One of the great marketers of all time - Alfred Sloan, the management expert who built General Motors during the early 20th century, structured his stratagem so that consumers felt they were always aspiring up to the next brand from General Motors. At automobile shows, for instance, there was always a tantalizing show of technologies and features on next year's models so that consumers had a hunch that if they didn't rush into showrooms, they'd be missing out on something big. Now, there's a flip side to that feeling, however. It's a sense of not knowing what seems important to know when you think that you might be missing out on a certain sort of advancement. And, I suspect, when it comes to big data and our own organization's adoption of it...especially for some of us who are charged with staying ahead of the big data curve, that feeling can be quite an ache at times!

That's why, I like referring to adopting a big data strategy as a journey. And I like to say to my colleagues that we should be making sure that every company's journey is as smooth as possible.

Recently, at a CXO Summit, I asked the crowd where they are on their big data adoption continuum. About two-thirds responded that they already are working on it or have their mind around it. That's a good start. There's information gathering, plan development, strategy, pilots, plans deployment, articulating business benefits, implementing enterprise program, and, at the very end of it all, you have an enterprise program. Just three years ago, a company could have been shooting in the dark and hoping that its adoption of a big data program was the right one. It was much like that feeling when you know that there's a new technology and you might be missing out on it. But unlike an automobile showroom,you couldn't rush in and drive the new car off the lot. The good news for big data is that the past three years have moved incredibly fast.

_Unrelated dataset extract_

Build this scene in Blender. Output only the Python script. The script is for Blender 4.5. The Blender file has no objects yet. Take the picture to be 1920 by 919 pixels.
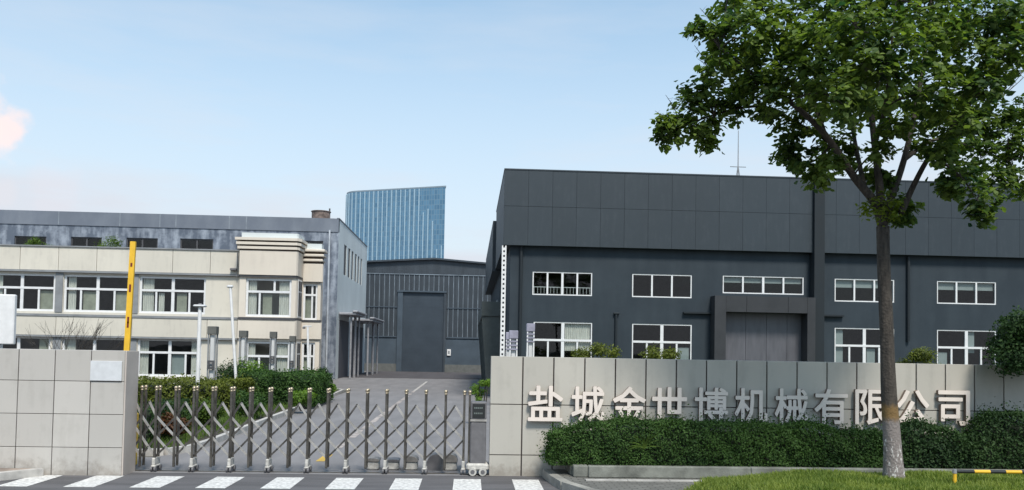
import bpy, bmesh, math, random
import numpy as np
from mathutils import Matrix, Vector

# ------------------------------------------------------------------ camera, world, sun, exposure
SC = bpy.context.scene
CAM_H = 2.42
FPX = 1500.0                                   # focal length in pixels of the 1920 wide photograph
PITCH, ROLL = math.radians(1.9), 0.018
YAW = math.radians(-3.02)
SHIFT = 148.5 / 1920.0
cam_d = bpy.data.cameras.new('camera')
cam = bpy.data.objects.new('camera', cam_d)
SC.collection.objects.link(cam)
cam_d.sensor_width = 36.0
cam_d.lens = FPX / 1920.0 * 36.0
cam_d.shift_y = SHIFT
cam_d.clip_start = 0.1
cam_d.clip_end = 5000.0
RM = (Matrix.Rotation(YAW, 3, 'Z') @ Matrix.Rotation(math.pi / 2 + PITCH, 3, 'X') @ Matrix.Rotation(ROLL, 3, 'Z'))
cam.matrix_world = Matrix.Translation((0, 0, CAM_H)) @ RM.to_4x4()
SC.camera = cam


def ray(px, py):
    """direction of the photograph's pixel in world space"""
    d = Vector(((px - 960.0) / FPX, -(py - 459.5 - SHIFT * 1920.0) / FPX, -1.0))
    return RM @ d


def at(px, py, Y):
    """where the pixel's ray meets the vertical plane y = Y"""
    d = ray(px, py)
    t = Y / d.y
    return Vector((d.x * t, Y, CAM_H + d.z * t))


def X(px, Y, py=600):
    return at(px, py, Y).x


def Z(px, py, Y):
    return at(px, py, Y).z


SUN_EL, SUN_AZ = math.radians(55), math.radians(166)      # azimuth clockwise from +Y
w = bpy.data.worlds.new('World')
SC.world = w
w.use_nodes = True
nt = w.node_tree
nt.nodes.clear()
N = nt.nodes.new
out = N('ShaderNodeOutputWorld')
bg = N('ShaderNodeBackground')
sky = N('ShaderNodeTexSky')
sky.sky_type = 'NISHITA'
sky.sun_disc = False
sky.sun_elevation = SUN_EL
sky.sun_rotation = SUN_AZ
sky.air_density = 1.0
sky.dust_density = 0.6
sky.ozone_density = 1.6
bg.inputs['Strength'].default_value = 0.125
# thin high haze and a few small clouds, all laid out by direction on the sky sphere
tc = N('ShaderNodeTexCoord')
sep = N('ShaderNodeSeparateXYZ')
nt.links.new(tc.outputs['Generated'], sep.inputs[0])
hz = N('ShaderNodeMapRange')
hz.inputs['From Min'].default_value = 0.0
hz.inputs['From Max'].default_value = 0.56
hz.inputs['To Min'].default_value = 0.97
hz.inputs['To Max'].default_value = 0.12
hz.interpolation_type = 'SMOOTHSTEP'
nt.links.new(sep.outputs['Z'], hz.inputs['Value'])
mp = N('ShaderNodeMapping')
mp.inputs['Scale'].default_value = (1.2, 1.2, 7.0)
nt.links.new(tc.outputs['Generated'], mp.inputs['Vector'])
ns = N('ShaderNodeTexNoise')
ns.inputs['Scale'].default_value = 2.2
ns.inputs['Detail'].default_value = 6
ns.inputs['Roughness'].default_value = 0.55
nt.links.new(mp.outputs[0], ns.inputs['Vector'])
nr = N('ShaderNodeMapRange')
nr.inputs['From Min'].default_value = 0.42
nr.inputs['From Max'].default_value = 0.75
nr.inputs['To Min'].default_value = 0.0
nr.inputs['To Max'].default_value = 0.28
nt.links.new(ns.outputs['Fac'], nr.inputs['Value'])
ad = N('ShaderNodeMath'); ad.operation = 'ADD'; ad.use_clamp = True
nt.links.new(hz.outputs[0], ad.inputs[0]); nt.links.new(nr.outputs[0], ad.inputs[1])
mix = N('ShaderNodeMix'); mix.data_type = 'RGBA'
mix.inputs[7].default_value = (4.65, 4.95, 5.45, 1)
nt.links.new(ad.outputs[0], mix.inputs[0])
tint = N('ShaderNodeMix'); tint.data_type = 'RGBA'; tint.blend_type = 'MULTIPLY'; tint.inputs[0].default_value = 1.0
tint.inputs[7].default_value = (1.22, 1.52, 1.38, 1)
nt.links.new(sky.outputs[0], tint.inputs[6])
nt.links.new(tint.outputs[2], mix.inputs[6])
prev = mix.outputs[2]
for (cx, cy, rad, col, amt) in ((5, 236, 0.028, (6.6, 5.6, 5.5, 1), 0.95), (22, 248, 0.016, (6.4, 5.5, 5.5, 1), 0.7), (105, 365, 0.034, (5.4, 5.0, 5.3, 1), 0.22),
                                (-60, 240, 0.05, (6.6, 5.7, 5.6, 1), 0.9), (2, 365, 0.02, (5.6, 5.1, 5.2, 1), 0.22)):
    d = ray(cx, cy).normalized()
    dist = N('ShaderNodeVectorMath'); dist.operation = 'DISTANCE'
    nv = N('ShaderNodeTexNoise'); nv.inputs['Scale'].default_value = 30; nv.inputs['Detail'].default_value = 5
    nt.links.new(tc.outputs['Generated'], nv.inputs['Vector'])
    nt.links.new(tc.outputs['Generated'], dist.inputs[0]); dist.inputs[1].default_value = d
    sub = N('ShaderNodeMath'); sub.operation = 'MULTIPLY_ADD'
    nt.links.new(nv.outputs['Fac'], sub.inputs[0]); sub.inputs[1].default_value = -rad * 1.6
    nt.links.new(dist.outputs['Value'], sub.inputs[2])
    mr = N('ShaderNodeMapRange'); mr.interpolation_type = 'SMOOTHSTEP'
    mr.inputs['From Min'].default_value = -rad * 0.4; mr.inputs['From Max'].default_value = rad * 0.25
    mr.inputs['To Min'].default_value = amt; mr.inputs['To Max'].default_value = 0.0
    nt.links.new(sub.outputs[0], mr.inputs['Value'])
    m2 = N('ShaderNodeMix'); m2.data_type = 'RGBA'; m2.inputs[7].default_value = col
    nt.links.new(mr.outputs[0], m2.inputs[0]); nt.links.new(prev, m2.inputs[6])
    prev = m2.outputs[2]
nt.links.new(prev, bg.inputs['Color'])
nt.links.new(bg.outputs[0], out.inputs[0])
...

There are professionals who can help you get started. According to a CXO, who has charted a rather successful big data strategy for his enterprise. "We made quite a few mistakes, things like getting the data architecture wrong, not coming out with true enterprise data architecture and not understanding what that really meant," he said. "So we unwound things a couple of times and you can now get help in those areas - and it is well worth the investment to get that help, because it will save you months, maybe longer." "It's not about having a perfect architecture before we start; it's more of an incremental process." he clarified.  Like this business leader, many experts don't subscribe to the Big Bang theory when it comes to adopting big data.

I think organizations can go into big data adoption incrementally, but with the knowledge of what the end game looks like. If you don't have a vision of the end, maybe not perfect, but a good vision of what the end game is, you can meander down the road.  And you can definitely save some pain and significant time by getting advice up front. The key here is that nimble organizations are able to make fairly inexpensive mistakes and make them fast, so that they can put those mistakes behind them, learn from them, and move on. One of the advantages of this brave new world is that there's relatively no structure to what journey you choose to take. Nor is there any concept of "schemers" anymore.  Another thing this CXO said that struck me was how the term big data is thrown around a lot. He calls it a vapor word. "A lot of the vendors are talking about big data and saying it's important and get on board and blah, blah, blah," he said. "But I'm a fairly practical person, and I get to run IT operations for a Fortune 500 company and have all the headaches of being [on top of things] 24-7, 365 days a year."

As an end note, what I'd say is that there's value in focusing on what kind of data benefits your organization. And then assemble the right team and come up with an idea of where you want to be a year from now in terms of garnering that data and making sense of it. The journey might not always be without incident, but you'll be sure to avoid the hype and start to get the results you want.